FIELD PRIORITIES
Steven Cesare, Ph.D.
A business owner from Illinois called me the other day to discuss the process for developing his company’s list of key initiatives for achieving identified organizational goals. While the company executives produced the standard list of straightforward topics including sales revenue, employee staffing, net profit, and customer acquisition/retention, I suggested the business owner take a different slant on the process and conduct an operations needs assessment soliciting ideas from his Field Managers and Field Supervisors (e.g., Maintenance, Construction, Enhancements).
Ideally, this dualistic data collection effort would have defined the degree of overlap or extent of variance between the perspectives of the executive team and field management team. A true test of alignment.
Or not.
Instead of identifying “key initiatives” to be implemented, the field management team provided a consensus list of fundamental topics it believed must be examined, discussed, and redesigned to facilitate the actual adoption and roll-out of any and all “key initiatives.”
The field management team espoused the belief that the company had become reflexively fixated on lofty empirical goals, administrative procedures (e.g., BOSS LM, web site upgrade, security systems), and sales and marketing efforts (e.g., campaigns, calendars, events), for the past handful of years, that the actual field organization (i.e., the employees who actually drive gross margin, job quality, and customer service) had literally been relegated to after-thought status.
And don’t we all like to be taken for granted, forgotten, or patronized?
The initial strategic intent of the needs assessment had quickly become a call for action, to reinstitute practical inclusion for the field organization by allocating significant attention, resources, and follow-up to keep the operational engine humming at the optimal level the organization had historically become accustomed to rely upon.
1) Respect, Recognition, Discipline/Reprimand
2) Tools and Equipment
3) Trucks, Trailers, and Bobcats
4) Employee Advancement and Time Off
5) Personnel – Employees (Crew Members and Foreman; Office and Sales Staff)
6) Training
7) Safety
8) Communication
9) Workflow Processes (i.e., How to Operate More Efficiently)

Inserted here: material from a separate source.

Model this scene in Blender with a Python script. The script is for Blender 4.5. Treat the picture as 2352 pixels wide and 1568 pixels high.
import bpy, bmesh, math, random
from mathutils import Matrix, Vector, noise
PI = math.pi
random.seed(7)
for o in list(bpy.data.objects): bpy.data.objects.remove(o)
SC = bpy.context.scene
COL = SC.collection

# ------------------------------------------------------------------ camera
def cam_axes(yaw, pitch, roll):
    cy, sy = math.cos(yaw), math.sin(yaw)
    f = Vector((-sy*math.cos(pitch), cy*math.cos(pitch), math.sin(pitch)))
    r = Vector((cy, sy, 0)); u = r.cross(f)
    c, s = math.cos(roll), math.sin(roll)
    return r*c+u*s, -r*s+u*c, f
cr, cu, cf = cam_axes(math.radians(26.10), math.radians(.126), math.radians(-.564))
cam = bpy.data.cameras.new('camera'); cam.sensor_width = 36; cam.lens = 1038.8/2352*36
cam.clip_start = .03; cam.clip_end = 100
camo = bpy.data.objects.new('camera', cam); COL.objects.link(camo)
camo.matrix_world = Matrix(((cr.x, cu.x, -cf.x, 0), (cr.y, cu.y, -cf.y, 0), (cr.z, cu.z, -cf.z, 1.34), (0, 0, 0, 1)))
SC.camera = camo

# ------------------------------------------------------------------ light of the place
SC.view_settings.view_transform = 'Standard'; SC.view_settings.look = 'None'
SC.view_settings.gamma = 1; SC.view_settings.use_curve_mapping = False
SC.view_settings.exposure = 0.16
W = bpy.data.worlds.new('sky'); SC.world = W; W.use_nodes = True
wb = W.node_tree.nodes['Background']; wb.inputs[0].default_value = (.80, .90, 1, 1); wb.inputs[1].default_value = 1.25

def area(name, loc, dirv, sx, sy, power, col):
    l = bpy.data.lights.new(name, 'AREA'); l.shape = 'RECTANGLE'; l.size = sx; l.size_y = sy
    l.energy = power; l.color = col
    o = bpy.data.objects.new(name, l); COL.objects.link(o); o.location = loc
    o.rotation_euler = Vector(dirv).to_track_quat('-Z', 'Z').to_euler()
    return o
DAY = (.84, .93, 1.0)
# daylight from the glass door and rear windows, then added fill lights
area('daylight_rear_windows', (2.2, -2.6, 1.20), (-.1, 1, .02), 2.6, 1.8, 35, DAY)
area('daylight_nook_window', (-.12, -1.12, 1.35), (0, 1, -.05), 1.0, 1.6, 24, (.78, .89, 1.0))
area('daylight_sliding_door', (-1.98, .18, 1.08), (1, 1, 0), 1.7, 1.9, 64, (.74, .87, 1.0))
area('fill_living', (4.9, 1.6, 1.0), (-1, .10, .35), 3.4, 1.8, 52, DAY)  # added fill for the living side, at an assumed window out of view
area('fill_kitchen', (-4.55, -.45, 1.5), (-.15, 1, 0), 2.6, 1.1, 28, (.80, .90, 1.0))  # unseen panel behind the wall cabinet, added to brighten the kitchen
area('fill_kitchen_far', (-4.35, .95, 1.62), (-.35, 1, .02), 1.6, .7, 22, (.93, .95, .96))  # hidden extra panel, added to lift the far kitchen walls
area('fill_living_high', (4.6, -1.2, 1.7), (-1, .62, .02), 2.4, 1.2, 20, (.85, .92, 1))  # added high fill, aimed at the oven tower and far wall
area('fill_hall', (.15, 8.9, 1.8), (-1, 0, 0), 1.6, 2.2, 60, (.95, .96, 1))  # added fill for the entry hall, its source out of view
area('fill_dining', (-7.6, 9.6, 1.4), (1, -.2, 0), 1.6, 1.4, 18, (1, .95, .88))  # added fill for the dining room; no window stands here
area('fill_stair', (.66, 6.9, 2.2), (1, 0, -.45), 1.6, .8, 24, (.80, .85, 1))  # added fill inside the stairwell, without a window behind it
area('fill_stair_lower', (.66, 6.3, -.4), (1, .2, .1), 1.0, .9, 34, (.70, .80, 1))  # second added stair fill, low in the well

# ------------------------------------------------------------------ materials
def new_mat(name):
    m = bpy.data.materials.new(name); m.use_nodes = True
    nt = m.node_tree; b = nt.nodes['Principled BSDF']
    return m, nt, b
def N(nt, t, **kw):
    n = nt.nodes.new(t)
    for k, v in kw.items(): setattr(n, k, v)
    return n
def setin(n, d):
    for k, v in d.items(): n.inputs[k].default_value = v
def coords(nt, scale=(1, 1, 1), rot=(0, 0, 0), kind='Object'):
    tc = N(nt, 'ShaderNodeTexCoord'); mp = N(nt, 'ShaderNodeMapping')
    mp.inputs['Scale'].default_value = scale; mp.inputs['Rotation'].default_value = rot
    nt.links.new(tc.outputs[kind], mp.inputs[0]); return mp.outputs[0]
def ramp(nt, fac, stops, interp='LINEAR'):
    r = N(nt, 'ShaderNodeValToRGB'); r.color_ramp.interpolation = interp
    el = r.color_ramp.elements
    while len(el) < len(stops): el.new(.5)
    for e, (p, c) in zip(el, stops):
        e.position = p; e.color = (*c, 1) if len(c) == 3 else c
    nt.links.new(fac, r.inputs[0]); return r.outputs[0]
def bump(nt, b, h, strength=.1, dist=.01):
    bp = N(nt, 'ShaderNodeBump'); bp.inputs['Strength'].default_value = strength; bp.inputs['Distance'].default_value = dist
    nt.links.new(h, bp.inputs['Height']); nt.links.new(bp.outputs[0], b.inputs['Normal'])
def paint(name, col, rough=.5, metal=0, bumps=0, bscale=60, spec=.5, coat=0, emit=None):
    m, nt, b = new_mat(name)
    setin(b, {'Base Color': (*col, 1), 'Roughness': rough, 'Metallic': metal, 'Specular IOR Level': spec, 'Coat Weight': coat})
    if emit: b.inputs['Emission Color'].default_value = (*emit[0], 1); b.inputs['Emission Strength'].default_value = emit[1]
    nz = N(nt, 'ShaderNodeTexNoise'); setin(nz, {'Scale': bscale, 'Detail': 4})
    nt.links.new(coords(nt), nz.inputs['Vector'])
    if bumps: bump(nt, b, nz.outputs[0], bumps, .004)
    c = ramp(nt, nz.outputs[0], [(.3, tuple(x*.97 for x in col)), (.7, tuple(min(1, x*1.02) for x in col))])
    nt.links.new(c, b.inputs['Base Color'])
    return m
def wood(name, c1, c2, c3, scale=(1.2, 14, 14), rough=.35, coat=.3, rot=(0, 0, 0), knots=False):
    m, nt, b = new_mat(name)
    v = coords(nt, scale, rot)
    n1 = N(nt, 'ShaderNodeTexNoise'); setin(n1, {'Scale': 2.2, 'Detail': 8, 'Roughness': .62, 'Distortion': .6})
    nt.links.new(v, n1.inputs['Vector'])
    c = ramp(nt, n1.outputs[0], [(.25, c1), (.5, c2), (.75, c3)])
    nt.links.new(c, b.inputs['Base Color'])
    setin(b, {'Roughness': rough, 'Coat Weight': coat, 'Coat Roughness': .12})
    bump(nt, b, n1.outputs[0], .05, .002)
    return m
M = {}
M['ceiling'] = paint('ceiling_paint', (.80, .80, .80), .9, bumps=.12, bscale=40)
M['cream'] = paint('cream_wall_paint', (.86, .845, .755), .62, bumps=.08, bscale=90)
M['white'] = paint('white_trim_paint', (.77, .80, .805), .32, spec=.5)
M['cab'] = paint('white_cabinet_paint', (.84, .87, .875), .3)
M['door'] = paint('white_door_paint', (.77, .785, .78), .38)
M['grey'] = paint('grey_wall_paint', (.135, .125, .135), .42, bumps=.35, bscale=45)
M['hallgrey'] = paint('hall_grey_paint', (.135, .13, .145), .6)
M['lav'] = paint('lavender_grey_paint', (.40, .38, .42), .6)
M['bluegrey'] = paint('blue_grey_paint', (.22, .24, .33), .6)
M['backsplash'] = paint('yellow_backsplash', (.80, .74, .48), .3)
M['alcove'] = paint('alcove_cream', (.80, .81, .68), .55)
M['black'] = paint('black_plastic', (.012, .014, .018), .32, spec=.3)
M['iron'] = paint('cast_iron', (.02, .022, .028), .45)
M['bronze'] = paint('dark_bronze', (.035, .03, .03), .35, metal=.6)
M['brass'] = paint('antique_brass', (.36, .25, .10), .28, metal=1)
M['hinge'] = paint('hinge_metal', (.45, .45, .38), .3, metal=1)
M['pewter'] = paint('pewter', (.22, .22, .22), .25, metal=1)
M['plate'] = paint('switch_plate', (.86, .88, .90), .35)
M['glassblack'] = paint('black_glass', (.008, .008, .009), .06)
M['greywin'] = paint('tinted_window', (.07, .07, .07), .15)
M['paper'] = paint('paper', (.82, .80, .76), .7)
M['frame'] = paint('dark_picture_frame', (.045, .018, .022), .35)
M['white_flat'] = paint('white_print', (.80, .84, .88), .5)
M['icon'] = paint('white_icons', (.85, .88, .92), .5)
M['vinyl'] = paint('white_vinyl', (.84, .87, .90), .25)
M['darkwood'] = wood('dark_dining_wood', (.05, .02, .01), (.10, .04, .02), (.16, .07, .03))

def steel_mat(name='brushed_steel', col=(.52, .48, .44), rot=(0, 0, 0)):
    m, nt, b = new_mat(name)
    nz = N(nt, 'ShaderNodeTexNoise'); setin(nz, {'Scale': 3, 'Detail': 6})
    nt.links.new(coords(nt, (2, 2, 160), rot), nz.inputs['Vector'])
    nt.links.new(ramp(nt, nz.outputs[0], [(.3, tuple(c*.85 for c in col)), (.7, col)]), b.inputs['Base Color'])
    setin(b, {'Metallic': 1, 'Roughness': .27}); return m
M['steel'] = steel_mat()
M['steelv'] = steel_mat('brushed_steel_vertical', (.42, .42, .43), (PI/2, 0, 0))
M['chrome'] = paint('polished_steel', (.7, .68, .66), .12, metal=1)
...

10) Policies, Repercussions, and Enforcement
As an interesting side note, take another look at the list, and let me know which topic was surprisingly not mentioned specifically.
Compensation.
Beyond that noteworthy omission, with the field operations’ redirection now publicized, defined, and accepted, it was decided that the entire executive team and field management team would begin to meet on a weekly basis to clarify desired standards, determine current levels, and generate action items to elevate each specific topic at hand, to best-in-class status. Moreover, it was collaboratively stipulated that the field management team would hold the executives accountable to sincere involvement, thereby ensuring the executives would keep the meetings meaningful, energizing, and engaging.
Because nobody likes to be taken for granted, forgotten, or patronized.
After all, that’s what got us here in the first place.